Ormai non c’è nemmeno più bisogno di modificarla, la
Costituzione: basta ignorarla. Sotto il governo Meloni si sta per realizzare il
sogno di tutti i governanti: il progressivo smantellamento dei suoi principi fondamentali
nella sostanziale acquiescenza di cittadini e istituzioni.
Cominciamo dalla progressività fiscale, art. 53:
“Tutti sono tenuti a concorrere alle spese pubbliche in ragione della loro
capacità contributiva. Il sistema tributario è informato a criteri di
progressività”. Chissà le risate che si fanno, a leggerlo, gli estensori
della flat tax, il sistema fiscale non progressivo basato su
un’aliquota fissa ideato dal premio Nobel ultraliberista Milton Friedman
(buffo: i fautori della legge sono i leghisti, notoriamente gente senza decoro,
spacciatisi per anni come forza politica di popolo, nemica delle élite, che
avrebbe rovesciato i poteri forti e il dominio dell’economia neo-liberista). La
legge-delega prevede 3 aliquote (chissà quanto sarà difficile ai ricconi
nascondere parte dei loro profitti per rientrare nell’aliquota più bassa!), a
scapito di chi guadagna meno. La asserita underdog Meloni
rifila la mascalzonata ai suoi elettori chiamandola “fisco amico”; amico di
chi, si capisce dal fatto che piace molto a Briatore, (im)prenditori,
proprietari immobiliari e padroncini vari.

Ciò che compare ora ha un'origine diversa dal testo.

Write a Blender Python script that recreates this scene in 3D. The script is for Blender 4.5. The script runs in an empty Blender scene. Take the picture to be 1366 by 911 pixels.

Passiamo alla cosiddetta Autonomia differenziata,
richiesta dai presidenti di Veneto, Lombardia e Emilia-Romagna nel 2017 e
diventata dogma nazionale bipartisan. L’art. 5 della Costituzione dice: “La
Repubblica, una e indivisibile, riconosce e promuove le autonomie locali”, dove
la seconda parte secondo i secessionisti giustifica la divisione dell’Italia e
dunque contraddice la prima. La bozza della riforma elenca 23 materie nelle
quali le regioni del Nord dovrebbero essere “autonome”, che significa poter
disporre di più soldi; il problema è che tra queste materie non ci sono minuzie
finanziarie, ma diritti fondamentali (salute, lavoro, istruzione, trasporti). I
magliari di destra e pseudosinistra assicurano che saranno rispettati i Lea,
livelli essenziali di assistenza, che la riforma Calderoli rinomina
sbarazzinamente Lep, livelli essenziali di prestazioni; il problema è che
questi Lep non sono mai stati stabiliti (ci prendono in giro: è chiaramente un
favore alla Sanità privata). Così siamo davanti a una legge ordinaria che
modifica una materia costituzionale e perdipiù smentisce l’art. 3 (pari dignità
sociale e uguaglianza dei cittadini) e l’art. 32: “La Repubblica tutela la salute
come fondamentale diritto dell’individuo e interesse della collettività, e
garantisce cure gratuite agli indigenti”. Anche questa riforma, stranamente,
piace di più alle regioni ricche.
Veniamo all’anacronistico art. 11, che dice: “L’Italia
ripudia la guerra come mezzo di risoluzione delle controversie internazionali”,
a sua volta ripudiato dall’incessante invio di armi all’Ucraina (deciso dal
governo con decreti senza passare dal Parlamento).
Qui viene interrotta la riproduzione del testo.